--- begin Supplied material ---

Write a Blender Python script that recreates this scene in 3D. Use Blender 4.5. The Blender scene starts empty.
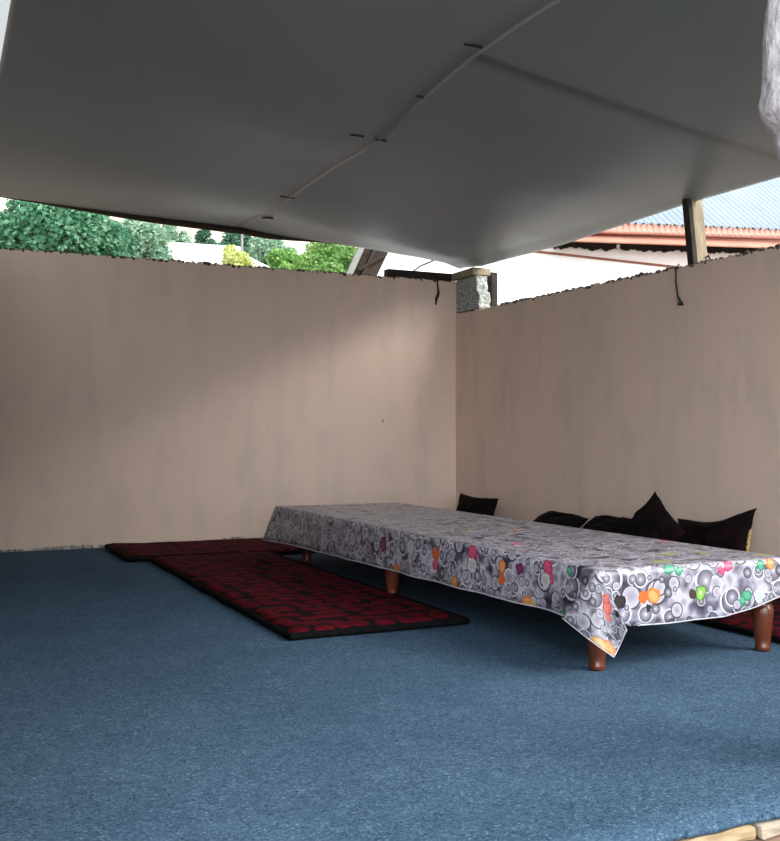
import bpy, bmesh, math, random
from mathutils import Vector, Matrix, noise
R = random.Random(7)
sc = bpy.context.scene
col = sc.collection

# ------------------------------------------------------------------ camera
F = 994.0
CX, CY, HOR = 390.0, 420.5, 437.0
CAMH = 0.95
FWD = Vector((0.419, 0.908, 0)).normalized()
RGT = Vector((FWD.y, -FWD.x, 0))
PITCH = math.atan((HOR - CY) / F)
cd = bpy.data.cameras.new('camera')
cd.sensor_fit = 'HORIZONTAL'; cd.sensor_width = 36.0
cd.lens = F / 780 * 36.0
cd.clip_end = 600
cam = bpy.data.objects.new('camera', cd); col.objects.link(cam)
cam.location = (0, 0, CAMH)
yaw = math.atan2(FWD.x, FWD.y)
cam.rotation_euler = (math.pi / 2 + PITCH, 0, -yaw)
sc.camera = cam
ORG = Vector((0, 0, CAMH))

def ray(px, py):
    r = (px - CX) / F; u = (CY - py) / F
    c, s = math.cos(PITCH), math.sin(PITCH)
    return RGT * r + FWD * (c - u * s) + Vector((0, 0, s + u * c))
def at(px, py, X=None, Y=None, Z=None):
    d = ray(px, py)
    if X is not None: k = X / d.x
    elif Y is not None: k = Y / d.y
    else: k = (Z - CAMH) / d.z
    return ORG + d * k

# ------------------------------------------------------------------ object helpers
def link(name, me, mat=None, parent=None, smooth=False):
    o = bpy.data.objects.new(name, me); col.objects.link(o)
    if mat:
        for m in (mat if isinstance(mat, (list, tuple)) else [mat]): me.materials.append(m)
    if smooth:
        for p in me.polygons: p.use_smooth = True
    if parent:
        o.parent = parent
        o.matrix_parent_inverse = Matrix.Translation(-Vector(parent.location)) if False else parent.matrix_basis.inverted()
    return o
def tag(o, label=None, cat=None, group=None, kind=None):
    if label: o['label'] = label
    if cat: o['category'] = cat
    if group: o['group'] = group
    if kind: o['kind'] = kind
    return o
def empty(name, loc, rz=0):
    o = bpy.data.objects.new(name, None); col.objects.link(o)
    o.empty_display_size = .1
    o.location = loc; o.rotation_euler = (0, 0, rz)
    return o
def fin(bm, name, mat, parent=None, smooth=False):
    bmesh.ops.recalc_face_normals(bm, faces=bm.faces)
    me = bpy.data.meshes.new(name); bm.to_mesh(me); bm.free()
    return link(name, me, mat, parent, smooth)
def box(bm, c, s, rot=None, bev=0):
    m = Matrix.Translation(Vector(c)) @ (rot or Matrix()) @ Matrix.Diagonal((s[0], s[1], s[2], 1))
    g = bmesh.ops.create_cube(bm, size=1, matrix=m)
    if bev:
        es = set(e for v in g['verts'] for e in v.link_edges)
        bmesh.ops.bevel(bm, geom=list(es), offset=bev, segments=2, affect='EDGES', profile=.6)
def tube(bm, pts, rad, seg=10, cap=True):
    pts = [Vector(p) for p in pts]
    n = len(pts)
    if not hasattr(rad, '__len__'): rad = [rad] * n
    rings = []
    up = Vector((0, 0, 1)); prev = None
    for i, p in enumerate(pts):
        t = (pts[min(i + 1, n - 1)] - pts[max(i - 1, 0)]).normalized()
        if prev is None:
            a = t.orthogonal().normalized()
        else:
            a = (prev - t * prev.dot(t)).normalized()
        prev = a
        b = t.cross(a)
        rings.append([bm.verts.new(p + (a * math.cos(k * 2 * math.pi / seg) + b * math.sin(k * 2 * math.pi / seg)) * rad[i]) for k in range(seg)])
    for i in range(n - 1):
        for k in range(seg):
            bm.faces.new((rings[i][k], rings[i][(k + 1) % seg], rings[i + 1][(k + 1) % seg], rings[i + 1][k]))
    if cap:
        bm.faces.new(rings[0][::-1]); bm.faces.new(rings[-1])
def lathe(bm, c, prof, seg=24):
    tube(bm, [(c[0], c[1], c[2] + z) for r, z in prof], [r for r, z in prof], seg)
def grid(bm, fn, nu, nv, uvfn=None):
    uvl = bm.loops.layers.uv.verify() if uvfn else None
    V = [[bm.verts.new(fn(i / nu, j / nv)) for j in range(nv + 1)] for i in range(nu + 1)]
    fs = []
    for i in range(nu):
        for j in range(nv):
            f = bm.faces.new((V[i][j], V[i + 1][j], V[i + 1][j + 1], V[i][j + 1])); fs.append(f)
            if uvfn:
                for l, (a, b) in zip(f.loops, ((i, j), (i + 1, j), (i + 1, j + 1), (i, j + 1))):
                    l[uvl].uv = uvfn(a / nu, b / nv)
    return V
def interp(xs, ys, x):
    if x <= xs[0]:
        return ys[0] + (x - xs[0]) * (ys[1] - ys[0]) / (xs[1] - xs[0])
    for i in range(len(xs) - 1):
        if x <= xs[i + 1] or i == len(xs) - 2:
            t = (x - xs[i]) / (xs[i + 1] - xs[i])
            return ys[i] + t * (ys[i + 1] - ys[i])
def fbm(x, y, z=0.0, o=3):
    return noise.fractal(Vector((x, y, z)), 1.0, 2.0, o)

# ------------------------------------------------------------------ material helpers
class NT:
    def __init__(s, name):
        s.m = bpy.data.materials.new(name); s.m.use_nodes = True
        s.t = s.m.node_tree; s.n = s.t.nodes; s.l = s.t.links
        s.b = s.n['Principled BSDF']; s.out = s.n['Material Output']
        s.b.inputs['Roughness'].default_value = .8
        s.b.inputs['Specular IOR Level'].default_value = .3
    def node(s, ty, **kw):
        n = s.n.new(ty)
        for k, v in kw.items(): setattr(n, k, v)
        return n
    def put(s, sock, v):
        if isinstance(v, bpy.types.NodeSocket): s.l.new(v, sock)
        elif v is not None:
            if sock.type == 'RGBA' and len(v) == 3: v = (*v, 1)
            sock.default_value = v
    def coord(s, which='Object', scale=None):
        c = s.node('ShaderNodeTexCoord').outputs[which]
        if scale is not None:
            mp = s.node('ShaderNodeMapping'); s.l.new(c, mp.inputs[0]); mp.inputs['Scale'].default_value = scale
            c = mp.outputs[0]
        return c
    def math(s, op, a, b=None, c=None, clamp=False):
        n = s.node('ShaderNodeMath', operation=op, use_clamp=clamp)
        s.put(n.inputs[0], a)
        if b is not None: s.put(n.inputs[1], b)
        if c is not None: s.put(n.inputs[2], c)
        return n.outputs[0]
    def noise(s, vec, scale, detail=3, rough=.55, dist=0):
        n = s.node('ShaderNodeTexNoise'); s.put(n.inputs['Vector'], vec)
        n.inputs['Scale'].default_value = scale; n.inputs['Detail'].default_value = detail
        n.inputs['Roughness'].default_value = rough; n.inputs['Distortion'].default_value = dist
        return n.outputs[0]
    def ramp(s, fac, stops):
        n = s.node('ShaderNodeValToRGB'); s.put(n.inputs[0], fac)
        e = n.color_ramp.elements
        while len(e) > 1: e.remove(e[-1])
        e[0].position = stops[0][0]; e[0].color = (*stops[0][1], 1)
        for p, c in stops[1:]:
            x = e.new(p); x.color = (*c, 1)
        return n.outputs[0]
    def mix(s, fac, a, b, mode='MIX'):
        n = s.node('ShaderNodeMix', data_type='RGBA', blend_type=mode)
        s.put(n.inputs[0], fac); s.put(n.inputs[6], a); s.put(n.inputs[7], b)
        return n.outputs[2]
    def smooth(s, x, a, b):
        n = s.node('ShaderNodeMapRange', interpolation_type='SMOOTHSTEP')
        s.put(n.inputs[0], x); n.inputs[1].default_value = a; n.inputs[2].default_value = b
        return n.outputs[0]
    def bump(s, h, strength=.3, dist=.01):
        n = s.node('ShaderNodeBump'); n.inputs['Strength'].default_value = strength; n.inputs['Distance'].default_value = dist
        s.put(n.inputs['Height'], h); s.l.new(n.outputs[0], s.b.inputs['Normal'])
    def done(s, colr=None, rough=None, spec=None, metal=None):
        if colr is not None: s.put(s.b.inputs['Base Color'], colr)
        if rough is not None: s.b.inputs['Roughness'].default_value = rough
        if spec is not None: s.b.inputs['Specular IOR Level'].default_value = spec
        if metal is not None: s.b.inputs['Metallic'].default_value = metal
        return s.m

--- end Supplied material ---

◆ **Requirement**: Reproduce exactly the run of lines that opens the listing and closes with the line holding "return ORG + d * k". Pictures are excluded.

◆ **Result for this task**:
Write a Blender Python script that recreates this scene in 3D. Use Blender 4.5. The Blender scene starts empty.
import bpy, bmesh, math, random
from mathutils import Vector, Matrix, noise
R = random.Random(7)
sc = bpy.context.scene
col = sc.collection

# ------------------------------------------------------------------ camera
F = 994.0
CX, CY, HOR = 390.0, 420.5, 437.0
CAMH = 0.95
FWD = Vector((0.419, 0.908, 0)).normalized()
RGT = Vector((FWD.y, -FWD.x, 0))
PITCH = math.atan((HOR - CY) / F)
cd = bpy.data.cameras.new('camera')
cd.sensor_fit = 'HORIZONTAL'; cd.sensor_width = 36.0
cd.lens = F / 780 * 36.0
cd.clip_end = 600
cam = bpy.data.objects.new('camera', cd); col.objects.link(cam)
cam.location = (0, 0, CAMH)
yaw = math.atan2(FWD.x, FWD.y)
cam.rotation_euler = (math.pi / 2 + PITCH, 0, -yaw)
sc.camera = cam
ORG = Vector((0, 0, CAMH))

def ray(px, py):
    r = (px - CX) / F; u = (CY - py) / F
    c, s = math.cos(PITCH), math.sin(PITCH)
    return RGT * r + FWD * (c - u * s) + Vector((0, 0, s + u * c))
def at(px, py, X=None, Y=None, Z=None):
    d = ray(px, py)
    if X is not None: k = X / d.x
    elif Y is not None: k = Y / d.y
    else: k = (Z - CAMH) / d.z
    return ORG + d * k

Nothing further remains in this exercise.